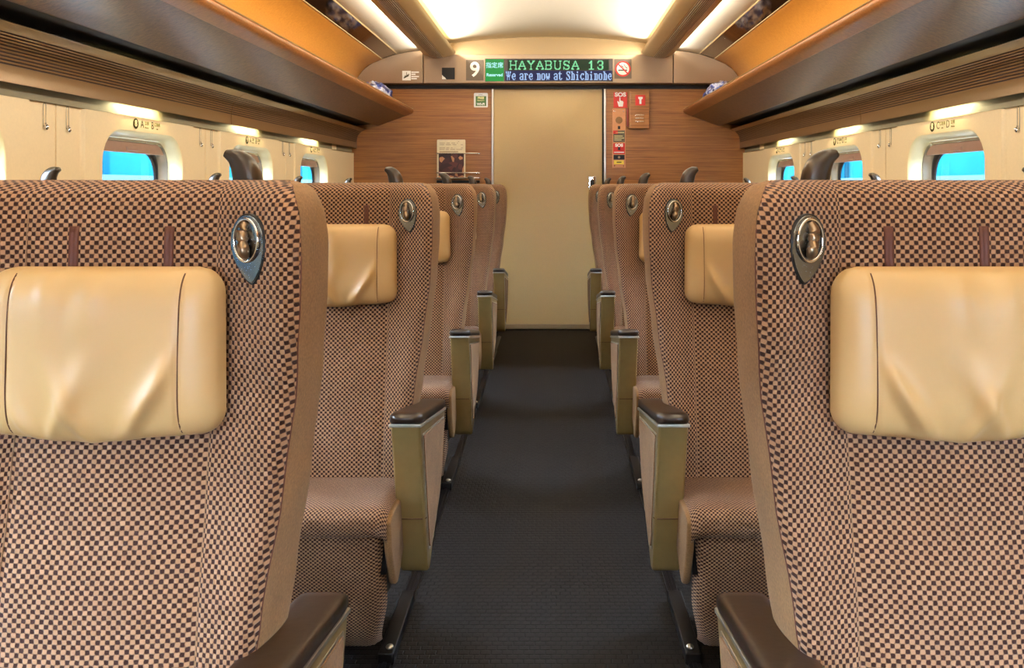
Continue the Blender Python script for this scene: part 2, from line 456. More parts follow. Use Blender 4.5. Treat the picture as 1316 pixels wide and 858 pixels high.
# ------------------------------------------------------------------ ceiling light beams
for s, side in ((-1, 'left'), (1, 'right')):
    root = empty('ceiling_light', (s*.885, (YB+YL)/2, 2.24))
    tag(root, 'long champagne coloured light beam with ribbed underside on %s half of ceiling' % side, 'ceiling light', 'cove light beams along the ceiling')
    ox, oy, oz = root.location
    y0, y1 = YB+.02, YL-.02
    pr = catmull([(1.019, 2.272), (1.010, 2.260), (.985, 2.248), (.958, 2.240)], 4)
    pr2 = catmull([(.835, 2.236), (.80, 2.246), (.765, 2.260), (.749, 2.278)], 4)
    bot = pr+[(.952, 2.239)]+[(.84, 2.235)]+pr2
    closed = bot+[(.757, 2.281), (.775, 2.268), (.99, 2.264), (1.012, 2.274)]
    mb = MB(); mb.prism(closed, lambda a, b, t: (s*a-ox, t-oy, b-oz), y0, y1)
    mb.build('beam_housing', M['beam'], root, smooth=False)
    # ribbed grille: real ridges
    mb = MB(); n = 9; rp = []
    for i in range(n):
        a = .950-(.950-.842)*i/n; wd = (.950-.842)/n
        z = 2.2375-.006*math.sin(PI*(i+.5)/n)
        rp += [(a, z), (a-wd*.05, z-.0022), (a-wd*.52, z-.0022), (a-wd*.56, z)]
    rp = [(.952, 2.242)]+rp+[(.840, 2.242)]
    mb.prism(rp, lambda a, b, t: (s*a-ox, t-oy, b-oz), y0+.002, y1+.006)
    for q in range(len(rp)):
        mb.mi[2+q] = 1 if q % 4 == 0 and 0 < q < len(rp)-2 else 0
    mb.build('ribbed_grille', [M['ribmetal'], M['groove']], root, smooth=False)
    mb = MB(); mb.prism([(.998, 2.2555), (.994, 2.2520), (.990, 2.2500), (.990, 2.262), (.998, 2.262)], lambda a, b, t: (s*a-ox, t-oy, b-oz), y0, y1+.001)
    mb.build('red_line_trim', plain('dark_red_line', (110, 50, 24), .5), root, smooth=False)
    # the lamps in the trough above the beam
    for a, z, dx, dz_, w in ((.79, 2.302, -1.0, .05, 150), (.975, 2.298, 1.0, .12, 85)):
        ld = bpy.data.lights.new('tube_lamp', 'AREA'); ld.shape = 'RECTANGLE'; ld.size = .03; ld.size_y = y1-y0-.1
        ld.energy = w; ld.color = (1.0, .91, .78)
        lo = bpy.data.objects.new('tube_lamp', ld); link(lo, root)
        zz = -Vector((s*dx, 0, dz_)).normalized(); yy = Vector((0, 1, 0)); xx = yy.cross(zz)
        mt = Matrix((xx, yy, zz)).transposed().to_4x4(); mt.translation = (s*a-ox, 0, z-oz)
        lo.matrix_local = mt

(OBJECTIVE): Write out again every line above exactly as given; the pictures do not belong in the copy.

(OUTPUT FOR THIS TASK):
Continue the Blender Python script for this scene: part 2, from line 456. More parts follow. Use Blender 4.5. Treat the picture as 1316 pixels wide and 858 pixels high.
# ------------------------------------------------------------------ ceiling light beams
for s, side in ((-1, 'left'), (1, 'right')):
    root = empty('ceiling_light', (s*.885, (YB+YL)/2, 2.24))
    tag(root, 'long champagne coloured light beam with ribbed underside on %s half of ceiling' % side, 'ceiling light', 'cove light beams along the ceiling')
    ox, oy, oz = root.location
    y0, y1 = YB+.02, YL-.02
    pr = catmull([(1.019, 2.272), (1.010, 2.260), (.985, 2.248), (.958, 2.240)], 4)
    pr2 = catmull([(.835, 2.236), (.80, 2.246), (.765, 2.260), (.749, 2.278)], 4)
    bot = pr+[(.952, 2.239)]+[(.84, 2.235)]+pr2
    closed = bot+[(.757, 2.281), (.775, 2.268), (.99, 2.264), (1.012, 2.274)]
    mb = MB(); mb.prism(closed, lambda a, b, t: (s*a-ox, t-oy, b-oz), y0, y1)
    mb.build('beam_housing', M['beam'], root, smooth=False)
    # ribbed grille: real ridges
    mb = MB(); n = 9; rp = []
    for i in range(n):
        a = .950-(.950-.842)*i/n; wd = (.950-.842)/n
        z = 2.2375-.006*math.sin(PI*(i+.5)/n)
        rp += [(a, z), (a-wd*.05, z-.0022), (a-wd*.52, z-.0022), (a-wd*.56, z)]
    rp = [(.952, 2.242)]+rp+[(.840, 2.242)]
    mb.prism(rp, lambda a, b, t: (s*a-ox, t-oy, b-oz), y0+.002, y1+.006)
    for q in range(len(rp)):
        mb.mi[2+q] = 1 if q % 4 == 0 and 0 < q < len(rp)-2 else 0
    mb.build('ribbed_grille', [M['ribmetal'], M['groove']], root, smooth=False)
    mb = MB(); mb.prism([(.998, 2.2555), (.994, 2.2520), (.990, 2.2500), (.990, 2.262), (.998, 2.262)], lambda a, b, t: (s*a-ox, t-oy, b-oz), y0, y1+.001)
    mb.build('red_line_trim', plain('dark_red_line', (110, 50, 24), .5), root, smooth=False)
    # the lamps in the trough above the beam
    for a, z, dx, dz_, w in ((.79, 2.302, -1.0, .05, 150), (.975, 2.298, 1.0, .12, 85)):
        ld = bpy.data.lights.new('tube_lamp', 'AREA'); ld.shape = 'RECTANGLE'; ld.size = .03; ld.size_y = y1-y0-.1
        ld.energy = w; ld.color = (1.0, .91, .78)
        lo = bpy.data.objects.new('tube_lamp', ld); link(lo, root)
        zz = -Vector((s*dx, 0, dz_)).normalized(); yy = Vector((0, 1, 0)); xx = yy.cross(zz)
        mt = Matrix((xx, yy, zz)).transposed().to_4x4(); mt.translation = (s*a-ox, 0, z-oz)
        lo.matrix_local = mt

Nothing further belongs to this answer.